How Long Polyethylene Lasts in Practice

The practical lifespan of polyethylene varies enormously depending on the application. Buried HDPE drainage pipes are engineered for 100-year service lives, with the two main threats being slow crack growth and long-term oxidation. Achieving that lifespan requires proper installation, because shallow burial subjects pipes to bending and tensile stresses that are more likely to cause failure than the compressive loads from deep burial.

HDPE cable sheathing, initially designed for roughly 50-year lifespans, often falls short of that target when installed outdoors due to UV exposure, temperature swings, and other uncontrollable environmental factors. Polyethylene mulch film used in agriculture lasts only a few months to a year before it needs to be removed and recycled.

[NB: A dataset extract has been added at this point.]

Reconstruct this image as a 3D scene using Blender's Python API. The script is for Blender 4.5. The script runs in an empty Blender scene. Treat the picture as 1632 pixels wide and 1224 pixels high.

The overall polyethylene pipe market continues growing at around 5% annually, driven largely by confidence in the material’s long-term performance underground. In protected environments, away from sunlight and aggressive solvents, polyethylene is genuinely one of the most durable and low-maintenance materials available. In exposed outdoor settings without proper stabilization, it can degrade faster than most people expect.

What Makes Polyethylene Last Longer

If you’re choosing polyethylene for a project, a few factors determine how long it will hold up:

  • Grade selection: HDPE for structural strength, UHMWPE for abrasion resistance, LDPE for flexibility. Higher molecular weight grades resist cracking better across all types.
  • UV protection: Any outdoor application needs carbon black, HALS, or both. Unstabilized polyethylene becomes brittle in weeks under direct sun.
  • Chemical environment: Polyethylene handles acids, bases, and salts without issue. Avoid prolonged contact with aromatic solvents like benzene and toluene.
  • Temperature: Polyethylene stays flexible well below freezing, but continuous service above roughly 60 to 80°C (depending on the grade) accelerates degradation.
  • Mechanical stress: Constant tension, especially combined with chemical exposure, promotes slow crack growth. Proper support and installation reduce long-term failure risk.